Aim:
Copy every line of the data exactly, leaving nothing out.
★ ★ ★ ★ ★
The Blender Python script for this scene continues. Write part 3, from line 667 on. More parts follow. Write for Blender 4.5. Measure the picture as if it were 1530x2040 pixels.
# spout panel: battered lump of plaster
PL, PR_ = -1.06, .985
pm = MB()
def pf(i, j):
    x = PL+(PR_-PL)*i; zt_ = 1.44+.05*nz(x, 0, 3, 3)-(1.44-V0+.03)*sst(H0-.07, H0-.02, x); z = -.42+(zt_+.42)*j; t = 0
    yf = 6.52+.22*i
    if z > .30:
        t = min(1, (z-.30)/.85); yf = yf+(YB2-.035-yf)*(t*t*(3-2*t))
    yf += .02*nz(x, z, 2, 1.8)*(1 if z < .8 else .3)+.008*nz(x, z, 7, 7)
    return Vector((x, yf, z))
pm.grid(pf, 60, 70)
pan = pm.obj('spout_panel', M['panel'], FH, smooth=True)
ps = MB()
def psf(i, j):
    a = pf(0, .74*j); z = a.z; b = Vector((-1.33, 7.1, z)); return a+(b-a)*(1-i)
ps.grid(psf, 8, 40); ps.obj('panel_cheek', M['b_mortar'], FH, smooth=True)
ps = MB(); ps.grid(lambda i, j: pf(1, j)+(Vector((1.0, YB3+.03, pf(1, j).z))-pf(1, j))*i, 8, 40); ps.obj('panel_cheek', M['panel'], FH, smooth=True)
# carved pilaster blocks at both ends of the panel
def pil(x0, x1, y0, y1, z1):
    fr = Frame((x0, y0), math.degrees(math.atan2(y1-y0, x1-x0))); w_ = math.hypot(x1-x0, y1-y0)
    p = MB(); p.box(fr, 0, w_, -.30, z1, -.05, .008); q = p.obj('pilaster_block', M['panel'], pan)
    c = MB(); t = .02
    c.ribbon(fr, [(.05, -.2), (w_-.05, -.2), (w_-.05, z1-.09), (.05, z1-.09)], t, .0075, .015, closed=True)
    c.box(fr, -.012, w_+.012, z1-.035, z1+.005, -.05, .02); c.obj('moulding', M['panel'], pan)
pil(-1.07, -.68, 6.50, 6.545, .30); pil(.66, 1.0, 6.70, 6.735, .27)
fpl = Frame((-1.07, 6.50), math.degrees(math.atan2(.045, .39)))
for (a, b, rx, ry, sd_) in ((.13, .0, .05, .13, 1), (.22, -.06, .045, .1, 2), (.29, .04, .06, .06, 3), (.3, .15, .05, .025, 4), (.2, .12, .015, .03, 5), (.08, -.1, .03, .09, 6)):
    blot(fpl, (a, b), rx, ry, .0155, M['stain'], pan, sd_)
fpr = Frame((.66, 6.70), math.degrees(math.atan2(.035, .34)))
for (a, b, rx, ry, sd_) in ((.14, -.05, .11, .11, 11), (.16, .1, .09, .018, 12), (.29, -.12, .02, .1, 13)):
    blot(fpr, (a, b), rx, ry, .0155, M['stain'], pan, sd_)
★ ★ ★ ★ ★
Completed task:
The Blender Python script for this scene continues. Write part 3, from line 667 on. More parts follow. Write for Blender 4.5. Measure the picture as if it were 1530x2040 pixels.
# spout panel: battered lump of plaster
PL, PR_ = -1.06, .985
pm = MB()
def pf(i, j):
    x = PL+(PR_-PL)*i; zt_ = 1.44+.05*nz(x, 0, 3, 3)-(1.44-V0+.03)*sst(H0-.07, H0-.02, x); z = -.42+(zt_+.42)*j; t = 0
    yf = 6.52+.22*i
    if z > .30:
        t = min(1, (z-.30)/.85); yf = yf+(YB2-.035-yf)*(t*t*(3-2*t))
    yf += .02*nz(x, z, 2, 1.8)*(1 if z < .8 else .3)+.008*nz(x, z, 7, 7)
    return Vector((x, yf, z))
pm.grid(pf, 60, 70)
pan = pm.obj('spout_panel', M['panel'], FH, smooth=True)
ps = MB()
def psf(i, j):
    a = pf(0, .74*j); z = a.z; b = Vector((-1.33, 7.1, z)); return a+(b-a)*(1-i)
ps.grid(psf, 8, 40); ps.obj('panel_cheek', M['b_mortar'], FH, smooth=True)
ps = MB(); ps.grid(lambda i, j: pf(1, j)+(Vector((1.0, YB3+.03, pf(1, j).z))-pf(1, j))*i, 8, 40); ps.obj('panel_cheek', M['panel'], FH, smooth=True)
# carved pilaster blocks at both ends of the panel
def pil(x0, x1, y0, y1, z1):
    fr = Frame((x0, y0), math.degrees(math.atan2(y1-y0, x1-x0))); w_ = math.hypot(x1-x0, y1-y0)
    p = MB(); p.box(fr, 0, w_, -.30, z1, -.05, .008); q = p.obj('pilaster_block', M['panel'], pan)
    c = MB(); t = .02
    c.ribbon(fr, [(.05, -.2), (w_-.05, -.2), (w_-.05, z1-.09), (.05, z1-.09)], t, .0075, .015, closed=True)
    c.box(fr, -.012, w_+.012, z1-.035, z1+.005, -.05, .02); c.obj('moulding', M['panel'], pan)
pil(-1.07, -.68, 6.50, 6.545, .30); pil(.66, 1.0, 6.70, 6.735, .27)
fpl = Frame((-1.07, 6.50), math.degrees(math.atan2(.045, .39)))
for (a, b, rx, ry, sd_) in ((.13, .0, .05, .13, 1), (.22, -.06, .045, .1, 2), (.29, .04, .06, .06, 3), (.3, .15, .05, .025, 4), (.2, .12, .015, .03, 5), (.08, -.1, .03, .09, 6)):
    blot(fpl, (a, b), rx, ry, .0155, M['stain'], pan, sd_)
fpr = Frame((.66, 6.70), math.degrees(math.atan2(.035, .34)))
for (a, b, rx, ry, sd_) in ((.14, -.05, .11, .11, 11), (.16, .1, .09, .018, 12), (.29, -.12, .02, .1, 13)):
    blot(fpr, (a, b), rx, ry, .0155, M['stain'], pan, sd_)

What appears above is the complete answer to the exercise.